Management highlighted several factors that underpin this view:

  • “We remain extremely confident in our overall trajectory for the business.”
  • “Our balance sheet and cash position provide the financial capacity to act.”

Takeaways

TAT Technologies enters 2026 from a position of record financial strength, with a multi-year backlog, expanding margins, and clear intent to leverage both organic and inorganic growth levers.

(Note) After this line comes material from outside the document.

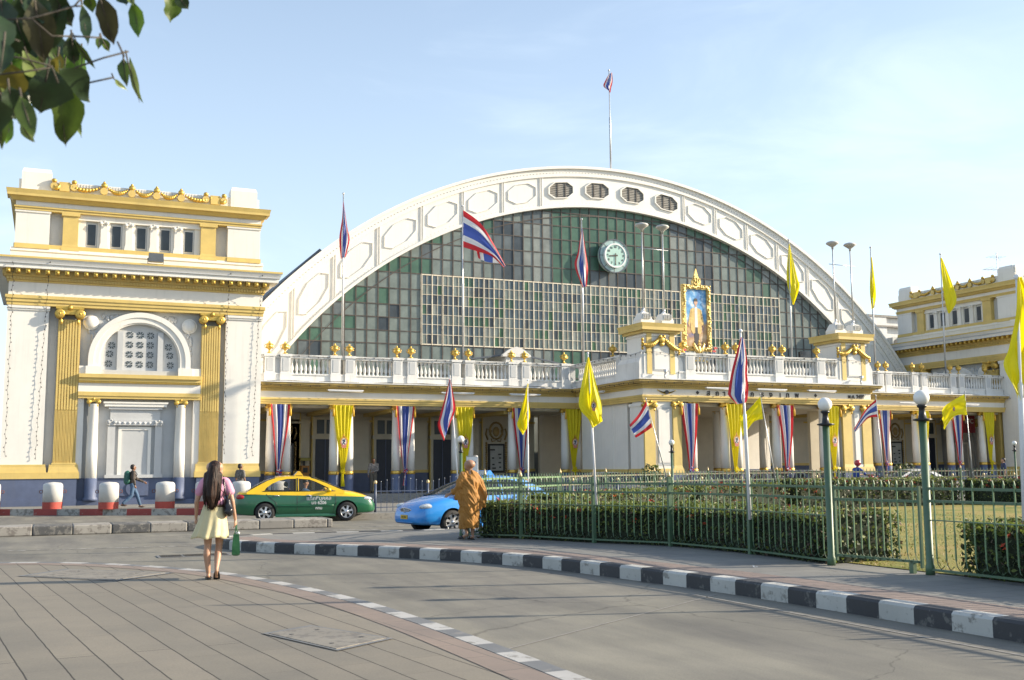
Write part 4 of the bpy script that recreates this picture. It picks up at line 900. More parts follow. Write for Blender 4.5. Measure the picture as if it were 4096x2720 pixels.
nf=empty('island_fence',(10,18,0),0,'green picket fence round the near side of the island, in front of the clipped hedge','fence')
for i,(x,y) in enumerate(NF): fence_post(nf,x,y,ZI,1.30,GREEN,tip=GP)
RL=[(1.17,.035),(1.0,.035),(.74,.014),(.07,.03)]
for a,c in zip(NF,NF[1:]+[(10.93,13.17)]): fence_panel(nf,(*a,0),(*c,0),ZI,1.3,RL,1,GREEN,GREENL)
nf2=empty('island_fence',(11,8,0),0,'green picket fence at the right edge, beyond the lamp post right of the gate','fence')
N2=[(11.17,11.4),(11.15,9.6),(11.12,7.4),(11.1,5.2)]
for x,y in N2[1:]: fence_post(nf2,x,y,ZI,1.30,GREEN,tip=GP)
for a,c in zip(N2,N2[1:]): fence_panel(nf2,(*a,0),(*c,0),ZI,1.3,RL,1,GREEN,GREENL)
bf=empty('island_back_fence',(25,31,0),0,'green fence with rusty rails along the far side of the island, behind the lawn','fence')
BF=[(8.45,22.1),(9.3,23.1),(10.6,24.1),(12.6,25.9),(15.0,27.8),(17.6,29.4),(20.4,30.6),(23.6,31.1),(26.4,31.2),(29.4,31.3),(32.4,31.3),(36,31.3),(40,31.4),(44,31.5),(48,31.6)]
for i,(x,y) in enumerate(BF[1:]): fence_post(bf,x,y,ZI,1.33,GREEN,tip=GP)
for i,(a,c) in enumerate(zip(BF,BF[1:])): fence_panel(bf,(*a,0),(*c,0),ZI,1.3,[(1.24,.045),(1.02,.04),(.08,.03)],1,RUST if i>2 else GREENL,GREEN,double=False,hooks=False,sp=.17)
# gate
gt=empty('gate',(11,12.3,0),0,'green iron gate between the two tall lamp posts, lawn showing through','gate')
fence_panel(gt,(10.96,13.08,0),(11.14,11.5,0),ZI+.06,1.3,[(1.10,.04),(.93,.035),(.1,.035)],1,GREEN,GREENL,sp=.13)
b=MB()
for x,y in ((-.04,.76),(.13,-.78)): b.mark(); b.box(x-.018,x+.018,y-.018,y+.018,ZI+.08,ZI+1.2,m=GREEN)
b.build_each('stile',gt); b=MB(); b.box(.08,.14,-.66,-.58,ZI-.0,ZI+.14,m=GREEN); b.build('drop_bolt',gt)
def globe_lamp(x,y,label,h=2.12,r=.052,gr=.108,fl=.13,gz=None):
    o=empty('globe_lamp',(x,y,ZI),0,label,'street lamp','globe lamps around the island')
    b=MB(); b.lathe(0,0,0,[(r*1.25,0),(r*1.2,.12),(r,.14),(r,h)],14,m=GREEN); b.build('post',o)
    b=MB(); b.lathe(0,0,h-.01,[(r*.8,-.02),(fl,-.0),(fl,.018),(r*1.1,.03),(r*.85,.12),(r*.8,.17),(r*1.25,.19),(r*1.3,.215)],16,m=IRON); b.build('collar',o)
    b=MB(); b.sphere(0,0,h+.205+gr*.93,gr,n=24,k=14,m=OPAL); b.build('globe',o); return o
globe_lamp(10.93,13.16,'tall green lamp post with white globe, left of the gate')
globe_lamp(11.17,11.42,'tall green lamp post with white globe, right of the gate')
globe_lamp(8.2,21.75,'small green globe lamp behind the monk, a striped flag tied to it',1.84,.033,.075,.05)
globe_lamp(17.85,28.75,'small green globe lamp standing in the far hedge below a leaning striped flag',1.94,.036,.09,.10)
globe_lamp(34.7,30.75,'small green globe lamp in the far bushes near the right edge',2.0,.036,.09,.10)
# roadside fence in front of the arcade
rf=empty('roadside_fence',(20,36,0),0,'dark blue railing along the kerb in front of the station steps','fence')
px=[10.6+1.95*k for k in range(24)]; yk=lambda x:36.6+.018*(x-10)
prev=None
for k,x in enumerate(px):
    y=yk(x); b=MB(); b.lathe(x-20,y-36,.17,[(.045,0),(.045,.98)],10,m=BLUEF); p=b.build('post',rf); b=MB(); b.sphere(x-20,y-36,1.2,.06,.06,.08,n=8,k=6,m=GP); b.build('finial',p)
    if prev:
        X=Matrix.Translation((-20,-36,0)); b=MB(X); b.box(prev[0],x,y-.012,y+.012,.32,.35,m=BLUEF); b.box(prev[0],x,y-.012,y+.012,.88,.91,m=BLUEF)
        n=9
        for i in range(1,n): xx=prev[0]+(x-prev[0])*i/n; hh=1.0+.22*(1-abs(i-4.5)/4.5); b.box(xx-.009,xx+.009,y-.009,y+.009,.2,hh+.17,m=BLUEF); b.sphere(xx,y,hh+.18,.018,n=5,k=4,m=ALU)
        b.build('railing',rf)
    prev=(x,y)
# ---------------------------------------------------------------- lawn and hedges
flat('lawn',[(11.35,4),(40,4),(60,20),(60,30.6),(30,30.6),(24,30.4),(20.6,29.8),(16,27),(12.8,24.6),(10.2,22.4),(9.6,21.3),(10.4,19.3),(11.2,17.6),(11.4,15)],.204,LAWN)
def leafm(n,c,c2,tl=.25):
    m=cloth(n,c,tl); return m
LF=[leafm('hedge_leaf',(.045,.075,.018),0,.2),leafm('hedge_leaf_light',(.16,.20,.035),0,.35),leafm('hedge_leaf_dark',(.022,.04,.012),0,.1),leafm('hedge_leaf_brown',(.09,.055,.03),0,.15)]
FLW=mat('ixora_flower',(.50,.06,.02),.6)
CORE=mat('hedge_core',(.018,.026,.010),.9)
def quadleaf(b,p,nrm,s,m,rnd=.8):
    n_=(nrm+Vector((random.gauss(0,rnd),random.gauss(0,rnd),random.gauss(0,rnd)))).normalized(); t=n_.orthogonal().normalized(); t.rotate(Matrix.Rotation(random.uniform(0,6.28),3,n_)); u=n_.cross(t)
    s*=random.uniform(.7,1.3); l=s*1.25; w_=s*.55
    b.add([p-t*l,p+u*w_+n_*s*.12,p+t*l,p-u*w_+n_*s*.12],[(0,1,2,3)],m=m)
def hedge(name,path,hw,z0,z1,dens,ls,label,brown=.05,flowers=20,group=None,lump=.05,cat='hedge'):
    P=[Vector((*p,0)) for p in path]; Q=resample(catmull([(p.x,p.y,0) for p in P],5),.12); c=Q[len(Q)//2].copy(); Lft=offset(Q,hw); Rgt=offset(Q,-hw)
    b=MB(); H_=z1-z0; 
    rings=[]
    for i,q in enumerate(Q):
        n_=(Lft[i]-q).normalized(); e=1.0 if 1<i<len(Q)-2 else .75
        def W(a,z): r=1-.10; return q+n_*a*e*r-c+Vector((0,0,z))
        rings.append([W(-hw,z0),W(hw,z0),W(hw*.98,z1-.12),W(hw*.75,z1-.05),W(-hw*.75,z1-.05),W(-hw*.98,z1-.12)])
    b.loft(rings,m=CORE,smooth=False); Ltot=.12*len(Q)
    N_=int(dens*Ltot*(2*H_+2*hw))
    for k in range(N_):
        i=random.randrange(len(Q)); q=Q[i]; n_=(Lft[i]-q).normalized(); t=Vector((n_.y,-n_.x,0)); r=random.random()*(2*H_+2*hw); up=Vector((0,0,1))
        lum=lump*noise.noise((q.x*1.7,q.y*1.7,r*2))*2
        if r<H_: a=hw*.97; z=z0+r; nr=n_
        elif r<2*H_: a=-hw*.97; z=z0+r-H_; nr=-n_
        else: a=(r-2*H_)-hw; z=z1-.03-.10*(abs(a)/hw)**4; nr=up
        p=q+n_*a+nr*(lum+random.uniform(-.07,.03))+t*random.uniform(-.06,.06)+Vector((0,0,z)); 
        if i<2 or i>len(Q)-3: nr=(nr+t*(1 if i<2 else -1)*2).normalized(); p=p+Vector((0,0,0))
        hh=random.random(); bn=noise.noise((q.x*.8,q.y*.8,5.5))
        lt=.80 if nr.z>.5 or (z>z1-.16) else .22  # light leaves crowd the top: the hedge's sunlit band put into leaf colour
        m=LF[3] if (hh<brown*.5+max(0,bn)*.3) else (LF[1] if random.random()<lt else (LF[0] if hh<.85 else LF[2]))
        quadleaf(b,p-c,nr,ls,m)
    # end caps
    for e,i in ((-1,0),(1,len(Q)-1)):
        q=Q[i]; n_=(Lft[i]-q).normalized(); t=(Q[-1]-Q[-2]).normalized() if e>0 else (Q[0]-Q[1]).normalized()
        for k in range(int(dens*hw*2*H_)):
            quadleaf(b,q+n_*random.uniform(-hw,hw)*.95+t*random.uniform(-.08,.06)+Vector((0,0,random.uniform(z0,z1)))-c,t,ls,random.choice(LF[:3]))
    o=b.build(name,label=label,cat=cat,group=group,loc=(c.x,c.y,0))
    if flowers:
        for k in range(flowers):
            i=random.randrange(len(Q)); q=Q[i]; n_=(Lft[i]-q).normalized(); 
            s=random.choice((-1,-1,0)); a=hw*1.02*s if s else random.uniform(-hw,hw); z=z1+.02 if not s else random.uniform(z0+.45*H_,z1)
            f=MB(); 
            for j in range(7): quadleaf(f,q+n_*a-c+Vector((random.gauss(0,.03),random.gauss(0,.03),z+random.gauss(0,.02))),Vector((0,0,1)),.03,FLW)
            f.build('flower',o)
    return o
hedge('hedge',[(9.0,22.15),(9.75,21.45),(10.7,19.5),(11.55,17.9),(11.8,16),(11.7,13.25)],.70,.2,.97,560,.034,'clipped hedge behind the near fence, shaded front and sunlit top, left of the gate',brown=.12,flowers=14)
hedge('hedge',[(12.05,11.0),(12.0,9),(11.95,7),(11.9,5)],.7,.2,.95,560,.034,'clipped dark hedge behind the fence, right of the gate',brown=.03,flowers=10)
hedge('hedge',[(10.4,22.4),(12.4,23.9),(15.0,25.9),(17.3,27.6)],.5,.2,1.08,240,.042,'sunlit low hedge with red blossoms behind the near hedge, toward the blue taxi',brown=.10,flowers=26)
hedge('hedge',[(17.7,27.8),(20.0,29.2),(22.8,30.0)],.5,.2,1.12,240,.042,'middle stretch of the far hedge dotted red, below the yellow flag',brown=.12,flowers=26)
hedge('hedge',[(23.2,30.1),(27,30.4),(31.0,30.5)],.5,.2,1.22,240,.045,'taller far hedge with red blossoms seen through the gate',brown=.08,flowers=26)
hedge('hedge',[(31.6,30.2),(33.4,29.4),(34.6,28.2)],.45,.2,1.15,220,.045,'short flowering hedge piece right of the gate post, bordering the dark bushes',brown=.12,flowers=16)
def bush(x,y,rx,ry,h,label,n=2600,ls=.06):
    b=MB()
    for k in range(n):
        a=random.uniform(0,2*PI); e=math.asin(random.uniform(-.1,1)); nr=Vector((math.cos(a)*math.cos(e),math.sin(a)*math.cos(e),math.sin(e))); l=1+.22*noise.noise(nr*2.2+Vector((x,y,0)))+random.uniform(-.12,.04)
        quadleaf(b,Vector((nr.x*rx*l,nr.y*ry*l,.1+nr.z*h*l)),nr,ls,random.choice((LF[0],LF[2],LF[0],LF[1])))
    b.sphere(0,0,.1,rx*.82,ry*.82,h*.84,m=CORE); b.build('bush',label=label,cat='bush',loc=(x,y,.2),group='dark bushes at the right edge')
bush(35.2,28.6,2.2,1.6,1.35,'broad dark rounded bush behind the short flowering hedge'); bush(34.5,25.6,1.9,1.5,1.25,'lower dark bush nearest the right edge of the far lawn')
bush(38.5,30.0,2.5,1.6,1.7,'tallest dark bush at the back of the right hedge corner')
bush(24.6,41.3,.9,.6,1.35,'small leafy shrub before the left porch tower base',900,.07); bush(38.9,41.2,.9,.6,1.4,'leafy shrub beside the right porch corner pier behind the rider',900,.07)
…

  • Backlog-Driven Visibility: New long-term contracts and OEM orders underpin multi-year demand, reducing reliance on short-cycle intake.
  • Margin Expansion Path: Disciplined cost management and operational improvements are delivering steady margin gains, with further upside tied to supply chain resolution and teardown market normalization.
  • M&A as a Growth Catalyst: The company’s readiness for disciplined acquisitions offers an additional vector for scale and competitive advantage in the fragmented MRO market.

Conclusion

TAT Technologies’ Q4 and full-year 2025 results reinforce its standing as a resilient, diversified aviation MRO platform with strong financial discipline and expanding strategic options. Investors should monitor the pace of supply chain recovery and the company’s ability to execute on its acquisition pipeline as key determinants of future value creation.

Industry Read-Through

TAT’s results highlight persistent structural demand for aviation MRO services as airlines extend fleet life amid new aircraft delivery constraints. The company’s ability to grow backlog and margins despite supply chain friction signals that well-diversified, operationally agile MRO providers are best positioned to capture share in this environment. The industry-wide shortage of teardown engines and parts remains a limiting factor for profitability across the sector. TAT’s move toward consolidation and scale echoes broader trends in aviation services, suggesting further M&A activity and platform-building among peer companies. Investors in aviation aftermarket, parts, and services should closely watch supply chain normalization and the pace of contract wins as leading indicators for the sector.